As described above, according to the present invention, when the loom is put in a stopped state by detecting a weft insertion failure and then the operation is restarted, the shedding motion is controlled to form a shed smaller than a shed formed in a normal operation. Therefore, during this period, a warp yarn is in a remarkably smaller tension than the conventional manner where the shed is formed at a maximum size in accordance with the regular shedding pattern. In this manner, the warp yarn is not in excessively large tension, and therefore, the density of weft yarn is kept constant. Consequently, filling bar is not formed in the fabric.
It may be appreciated to reduce the shed to a minimum size which assures insertion of a weft yarn by one pick after removing a defective weft yarn, or first insertion of weft yarn after restarting the operation. Preferably, the shedding size is set to a size of about 55 to 97%, and more preferably about 55 to 90%, of the maximum shedding size of the regular shedding pattern. If the shedding size is set to much smaller, a weft yarn cannot be inserted. On the other hand, if the shedding size is set to much larger, the tension of a warp yarn cannot be suppressed to a suitable value.
In the present invention, a loom includes an electric shedding motion for operating the heddle frames by a driving motor for exclusive use. By the shedding motion, the shedding size of the shed can be changed whenever necessary. The smaller shedding size is maintained until an initial weft yarn insertion is completed after restarting the operation. Accordingly, filling bar in the fabric can be assuredly prevented.
According to the present invention, also, a new weft yarn is inserted by one pick after a defective weft yarn is removed until the weaving operation is restarted. This can eliminate insertion of a weft yarn during an initial insertion period after restart. As a result, filling bar in the fabric can be further assuredly prevented. More specifically, when a defective weft yarn is removed and a new weft yarn is inserted by one pick before the weaving operation is restarted, the insertion position of a new weft yarn by one pick can be accurately controlled, unlike inserting of a new weft yarn in the normal operation. This insertion of a new weft yarn before restart can correct the disorder of the cloth fell caused due to operation stop, reverse movement, and operation restart.
According to the present invention, further, the shed is kept in a constant size smaller than the maximum size of the regular shedding pattern at least during a period from pick finding of a defective weft yarn to first insertion of a weft yarn after restart. During this constant period, any drive of the heddle frames of the shedding motion will not be required.

Claims

A method for controlling restart of weaving operation of a loom after pick finding and removing a defective weft yarn, characterized by keeping the shedding size smaller than a maximum shedding size of a regular shedding pattern at least during a period from pick finding of a defective weft yarn to first insertion of a weft yarn after restart.

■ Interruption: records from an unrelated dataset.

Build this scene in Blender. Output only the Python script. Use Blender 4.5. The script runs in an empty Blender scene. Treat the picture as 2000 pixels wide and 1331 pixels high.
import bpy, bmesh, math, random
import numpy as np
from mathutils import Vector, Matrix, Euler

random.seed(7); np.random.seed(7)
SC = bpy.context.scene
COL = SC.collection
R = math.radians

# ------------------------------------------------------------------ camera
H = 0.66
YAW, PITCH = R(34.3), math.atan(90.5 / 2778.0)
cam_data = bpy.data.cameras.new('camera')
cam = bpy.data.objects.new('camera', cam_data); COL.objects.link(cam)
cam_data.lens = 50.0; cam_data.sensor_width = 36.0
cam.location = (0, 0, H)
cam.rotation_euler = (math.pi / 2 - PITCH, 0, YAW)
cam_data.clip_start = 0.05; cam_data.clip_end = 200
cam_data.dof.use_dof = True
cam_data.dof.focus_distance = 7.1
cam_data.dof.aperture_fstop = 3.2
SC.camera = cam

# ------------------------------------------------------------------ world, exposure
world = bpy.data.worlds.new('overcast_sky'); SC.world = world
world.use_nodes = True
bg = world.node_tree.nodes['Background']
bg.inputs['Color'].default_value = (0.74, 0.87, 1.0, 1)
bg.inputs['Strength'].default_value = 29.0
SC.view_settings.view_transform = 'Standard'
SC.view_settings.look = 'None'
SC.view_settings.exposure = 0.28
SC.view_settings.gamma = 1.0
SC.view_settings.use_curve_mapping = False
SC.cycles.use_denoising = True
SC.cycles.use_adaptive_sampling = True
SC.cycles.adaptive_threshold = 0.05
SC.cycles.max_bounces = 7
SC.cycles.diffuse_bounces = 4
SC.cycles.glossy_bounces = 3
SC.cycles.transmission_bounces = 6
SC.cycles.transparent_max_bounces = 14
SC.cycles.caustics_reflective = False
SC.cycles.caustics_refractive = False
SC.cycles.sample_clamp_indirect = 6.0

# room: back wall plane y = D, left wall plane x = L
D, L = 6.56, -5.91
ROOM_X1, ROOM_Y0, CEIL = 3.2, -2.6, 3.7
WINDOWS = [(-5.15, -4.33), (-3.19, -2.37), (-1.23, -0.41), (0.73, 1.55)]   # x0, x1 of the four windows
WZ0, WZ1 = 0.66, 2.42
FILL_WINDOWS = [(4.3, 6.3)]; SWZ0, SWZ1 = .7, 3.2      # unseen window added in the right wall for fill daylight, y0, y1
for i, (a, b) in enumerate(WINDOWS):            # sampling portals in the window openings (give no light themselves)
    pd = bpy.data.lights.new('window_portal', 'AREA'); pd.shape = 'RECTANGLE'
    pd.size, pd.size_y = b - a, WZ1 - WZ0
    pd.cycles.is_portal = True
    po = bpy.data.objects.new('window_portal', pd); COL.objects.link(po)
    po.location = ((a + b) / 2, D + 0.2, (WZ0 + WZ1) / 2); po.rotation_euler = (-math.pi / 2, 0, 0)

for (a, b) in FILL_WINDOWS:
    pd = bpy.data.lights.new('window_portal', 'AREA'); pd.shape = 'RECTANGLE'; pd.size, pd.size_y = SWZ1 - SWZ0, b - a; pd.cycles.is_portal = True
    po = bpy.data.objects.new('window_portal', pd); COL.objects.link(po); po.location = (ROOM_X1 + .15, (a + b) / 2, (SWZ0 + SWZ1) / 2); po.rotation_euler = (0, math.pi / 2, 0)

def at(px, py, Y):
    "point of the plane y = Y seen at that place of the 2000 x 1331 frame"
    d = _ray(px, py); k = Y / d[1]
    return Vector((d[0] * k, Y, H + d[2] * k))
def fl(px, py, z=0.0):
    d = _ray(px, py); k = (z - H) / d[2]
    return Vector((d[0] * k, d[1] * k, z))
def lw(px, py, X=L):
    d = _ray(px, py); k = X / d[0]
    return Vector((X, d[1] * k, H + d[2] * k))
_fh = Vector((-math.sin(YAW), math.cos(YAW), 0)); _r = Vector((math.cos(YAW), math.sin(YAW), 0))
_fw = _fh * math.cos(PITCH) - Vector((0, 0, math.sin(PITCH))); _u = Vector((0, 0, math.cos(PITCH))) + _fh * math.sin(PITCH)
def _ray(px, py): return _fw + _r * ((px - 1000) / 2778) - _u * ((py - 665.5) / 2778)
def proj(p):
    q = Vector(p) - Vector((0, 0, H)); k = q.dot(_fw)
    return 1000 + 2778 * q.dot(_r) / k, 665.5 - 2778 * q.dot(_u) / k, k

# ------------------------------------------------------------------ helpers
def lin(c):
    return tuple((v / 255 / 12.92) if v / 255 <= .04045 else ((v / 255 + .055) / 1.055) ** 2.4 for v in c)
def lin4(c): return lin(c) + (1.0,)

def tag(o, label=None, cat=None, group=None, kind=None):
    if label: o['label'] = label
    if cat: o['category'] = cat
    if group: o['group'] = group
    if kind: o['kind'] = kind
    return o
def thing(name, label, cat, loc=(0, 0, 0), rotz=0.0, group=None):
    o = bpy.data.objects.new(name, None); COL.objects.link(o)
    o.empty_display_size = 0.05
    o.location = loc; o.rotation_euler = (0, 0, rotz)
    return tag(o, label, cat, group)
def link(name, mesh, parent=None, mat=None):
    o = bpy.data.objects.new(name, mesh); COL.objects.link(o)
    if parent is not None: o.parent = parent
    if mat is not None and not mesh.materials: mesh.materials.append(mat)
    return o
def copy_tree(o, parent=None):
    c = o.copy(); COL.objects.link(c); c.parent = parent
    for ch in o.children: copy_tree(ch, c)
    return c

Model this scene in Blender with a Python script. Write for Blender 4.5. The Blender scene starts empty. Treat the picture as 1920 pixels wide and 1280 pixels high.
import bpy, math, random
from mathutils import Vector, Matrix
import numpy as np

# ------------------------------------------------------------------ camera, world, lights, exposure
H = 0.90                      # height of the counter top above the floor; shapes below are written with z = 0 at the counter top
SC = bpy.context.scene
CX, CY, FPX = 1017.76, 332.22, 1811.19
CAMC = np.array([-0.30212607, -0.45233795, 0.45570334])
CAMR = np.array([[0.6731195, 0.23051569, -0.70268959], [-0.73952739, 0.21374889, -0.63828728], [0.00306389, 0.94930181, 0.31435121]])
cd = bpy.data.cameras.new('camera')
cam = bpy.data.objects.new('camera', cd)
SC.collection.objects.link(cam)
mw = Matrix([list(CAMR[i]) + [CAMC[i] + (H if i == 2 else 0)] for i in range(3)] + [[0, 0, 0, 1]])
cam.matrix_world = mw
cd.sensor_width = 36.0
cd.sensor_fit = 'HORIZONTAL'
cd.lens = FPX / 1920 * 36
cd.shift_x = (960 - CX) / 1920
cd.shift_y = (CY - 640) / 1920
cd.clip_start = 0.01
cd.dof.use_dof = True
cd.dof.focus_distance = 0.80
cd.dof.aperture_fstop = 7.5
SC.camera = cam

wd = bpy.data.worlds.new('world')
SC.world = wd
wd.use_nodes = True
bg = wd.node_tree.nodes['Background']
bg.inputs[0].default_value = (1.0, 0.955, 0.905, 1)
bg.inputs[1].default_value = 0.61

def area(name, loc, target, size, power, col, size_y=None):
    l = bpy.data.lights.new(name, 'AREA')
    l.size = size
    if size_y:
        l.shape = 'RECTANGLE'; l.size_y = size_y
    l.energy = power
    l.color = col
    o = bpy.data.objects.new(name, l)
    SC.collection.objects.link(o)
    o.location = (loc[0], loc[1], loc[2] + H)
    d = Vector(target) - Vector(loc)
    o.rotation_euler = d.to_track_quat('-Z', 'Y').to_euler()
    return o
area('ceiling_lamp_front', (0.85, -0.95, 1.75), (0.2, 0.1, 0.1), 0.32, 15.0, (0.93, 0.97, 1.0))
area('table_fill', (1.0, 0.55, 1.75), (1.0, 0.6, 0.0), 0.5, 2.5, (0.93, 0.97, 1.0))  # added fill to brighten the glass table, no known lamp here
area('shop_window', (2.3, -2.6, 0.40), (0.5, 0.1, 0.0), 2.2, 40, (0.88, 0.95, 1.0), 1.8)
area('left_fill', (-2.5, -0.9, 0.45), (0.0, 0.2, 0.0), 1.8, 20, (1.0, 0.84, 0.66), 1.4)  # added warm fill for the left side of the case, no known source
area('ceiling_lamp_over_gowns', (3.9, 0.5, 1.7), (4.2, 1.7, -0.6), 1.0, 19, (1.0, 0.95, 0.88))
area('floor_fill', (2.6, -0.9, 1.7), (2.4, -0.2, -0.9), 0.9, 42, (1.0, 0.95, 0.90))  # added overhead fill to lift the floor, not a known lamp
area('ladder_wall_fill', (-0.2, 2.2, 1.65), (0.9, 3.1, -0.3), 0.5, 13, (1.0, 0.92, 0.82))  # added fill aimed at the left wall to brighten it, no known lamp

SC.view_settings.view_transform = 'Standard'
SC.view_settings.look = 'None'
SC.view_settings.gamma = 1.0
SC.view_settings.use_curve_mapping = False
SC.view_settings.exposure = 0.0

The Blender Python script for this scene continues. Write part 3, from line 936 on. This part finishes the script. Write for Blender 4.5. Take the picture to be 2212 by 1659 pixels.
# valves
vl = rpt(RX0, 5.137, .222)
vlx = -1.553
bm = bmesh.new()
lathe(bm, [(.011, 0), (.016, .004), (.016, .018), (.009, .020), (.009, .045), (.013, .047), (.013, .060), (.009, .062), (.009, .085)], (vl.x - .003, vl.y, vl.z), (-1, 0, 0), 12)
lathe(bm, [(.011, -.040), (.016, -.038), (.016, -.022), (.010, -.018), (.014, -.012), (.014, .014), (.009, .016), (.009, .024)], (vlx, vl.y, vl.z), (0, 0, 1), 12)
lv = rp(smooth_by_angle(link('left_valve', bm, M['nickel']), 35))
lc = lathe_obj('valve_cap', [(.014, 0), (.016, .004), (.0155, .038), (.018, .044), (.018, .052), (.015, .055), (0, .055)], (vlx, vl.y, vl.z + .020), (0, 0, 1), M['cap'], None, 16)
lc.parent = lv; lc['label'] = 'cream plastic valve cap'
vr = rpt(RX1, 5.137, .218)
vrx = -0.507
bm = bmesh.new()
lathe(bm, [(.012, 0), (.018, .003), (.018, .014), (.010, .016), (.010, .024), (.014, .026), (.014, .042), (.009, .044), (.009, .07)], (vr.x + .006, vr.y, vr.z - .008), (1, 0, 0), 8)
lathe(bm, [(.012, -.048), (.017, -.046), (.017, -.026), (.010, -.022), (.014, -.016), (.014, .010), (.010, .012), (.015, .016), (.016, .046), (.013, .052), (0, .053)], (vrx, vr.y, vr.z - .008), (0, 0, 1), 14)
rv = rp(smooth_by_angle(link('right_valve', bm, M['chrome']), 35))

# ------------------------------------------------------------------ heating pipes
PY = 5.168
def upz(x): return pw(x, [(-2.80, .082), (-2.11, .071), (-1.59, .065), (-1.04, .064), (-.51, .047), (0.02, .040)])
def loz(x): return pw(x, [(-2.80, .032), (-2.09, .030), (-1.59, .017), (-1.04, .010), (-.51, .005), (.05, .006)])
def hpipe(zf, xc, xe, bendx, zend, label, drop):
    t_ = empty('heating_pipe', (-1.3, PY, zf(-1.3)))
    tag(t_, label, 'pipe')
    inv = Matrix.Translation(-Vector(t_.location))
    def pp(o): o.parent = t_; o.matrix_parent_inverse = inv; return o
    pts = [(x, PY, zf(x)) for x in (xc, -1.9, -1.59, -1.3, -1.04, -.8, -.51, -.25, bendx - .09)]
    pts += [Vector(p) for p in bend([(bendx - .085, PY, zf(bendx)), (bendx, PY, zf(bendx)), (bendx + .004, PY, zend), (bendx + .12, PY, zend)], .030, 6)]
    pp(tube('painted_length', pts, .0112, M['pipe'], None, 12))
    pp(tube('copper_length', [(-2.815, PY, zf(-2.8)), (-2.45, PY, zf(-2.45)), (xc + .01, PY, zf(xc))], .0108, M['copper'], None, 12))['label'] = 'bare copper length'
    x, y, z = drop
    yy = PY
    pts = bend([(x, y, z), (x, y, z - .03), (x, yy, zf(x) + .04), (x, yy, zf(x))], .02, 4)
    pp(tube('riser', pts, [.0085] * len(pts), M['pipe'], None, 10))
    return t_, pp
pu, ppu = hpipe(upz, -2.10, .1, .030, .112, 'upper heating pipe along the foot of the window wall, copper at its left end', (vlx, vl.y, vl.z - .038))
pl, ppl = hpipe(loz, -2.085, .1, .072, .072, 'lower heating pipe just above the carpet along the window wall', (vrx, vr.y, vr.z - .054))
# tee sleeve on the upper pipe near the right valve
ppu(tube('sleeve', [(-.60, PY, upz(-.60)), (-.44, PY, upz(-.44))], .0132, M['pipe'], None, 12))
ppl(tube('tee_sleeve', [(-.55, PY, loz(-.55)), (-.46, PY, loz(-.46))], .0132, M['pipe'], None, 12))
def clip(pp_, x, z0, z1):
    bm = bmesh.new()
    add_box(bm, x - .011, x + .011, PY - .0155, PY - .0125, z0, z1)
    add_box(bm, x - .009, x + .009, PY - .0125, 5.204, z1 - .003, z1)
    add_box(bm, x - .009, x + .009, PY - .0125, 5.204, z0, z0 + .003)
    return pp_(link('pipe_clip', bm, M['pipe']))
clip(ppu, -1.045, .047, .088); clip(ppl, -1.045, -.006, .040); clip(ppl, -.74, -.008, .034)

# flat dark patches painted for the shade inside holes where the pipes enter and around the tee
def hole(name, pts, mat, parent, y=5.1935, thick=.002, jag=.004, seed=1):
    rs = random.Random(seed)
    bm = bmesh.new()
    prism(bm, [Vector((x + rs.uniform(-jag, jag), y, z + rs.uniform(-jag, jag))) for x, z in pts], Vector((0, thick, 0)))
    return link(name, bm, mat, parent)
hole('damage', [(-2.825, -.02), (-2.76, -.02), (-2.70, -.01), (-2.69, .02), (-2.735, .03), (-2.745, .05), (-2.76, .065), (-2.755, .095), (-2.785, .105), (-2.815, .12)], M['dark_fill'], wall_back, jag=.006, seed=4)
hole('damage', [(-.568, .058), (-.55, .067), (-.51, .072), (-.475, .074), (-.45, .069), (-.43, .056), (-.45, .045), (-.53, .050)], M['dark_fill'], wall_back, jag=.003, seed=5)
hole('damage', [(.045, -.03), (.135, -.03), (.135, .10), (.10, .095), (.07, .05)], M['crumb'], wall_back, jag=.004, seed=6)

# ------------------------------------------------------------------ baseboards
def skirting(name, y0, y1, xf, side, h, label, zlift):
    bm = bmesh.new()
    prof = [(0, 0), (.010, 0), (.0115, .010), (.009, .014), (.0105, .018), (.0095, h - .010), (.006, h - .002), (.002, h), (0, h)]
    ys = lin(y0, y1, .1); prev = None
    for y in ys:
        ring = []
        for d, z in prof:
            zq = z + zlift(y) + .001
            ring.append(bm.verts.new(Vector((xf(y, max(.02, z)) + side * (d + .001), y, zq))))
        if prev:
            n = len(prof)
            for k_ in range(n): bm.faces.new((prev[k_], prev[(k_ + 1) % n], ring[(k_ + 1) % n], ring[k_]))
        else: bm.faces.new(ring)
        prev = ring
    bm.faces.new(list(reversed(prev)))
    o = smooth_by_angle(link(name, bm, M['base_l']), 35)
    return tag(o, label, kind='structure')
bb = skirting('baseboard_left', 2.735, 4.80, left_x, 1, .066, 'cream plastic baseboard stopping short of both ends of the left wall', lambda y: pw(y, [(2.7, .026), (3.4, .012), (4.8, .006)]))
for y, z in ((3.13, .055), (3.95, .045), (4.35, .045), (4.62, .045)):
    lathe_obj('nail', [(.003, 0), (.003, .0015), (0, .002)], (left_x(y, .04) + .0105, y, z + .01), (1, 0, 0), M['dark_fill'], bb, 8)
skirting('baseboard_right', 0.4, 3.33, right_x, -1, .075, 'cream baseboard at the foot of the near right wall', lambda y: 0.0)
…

A method for controlling restart of weaving operation according to claim 1, wherein the defective weft yarn is removed and a new weft yarn is inserted by one pick before restarting the weaving operation.
A method for controlling restart of weaving operation according to claim 1 or 2, wherein the shedding size is kept constant at least during a period from pick finding of a defective weft yarn to first insertion of a weft yarn after restart.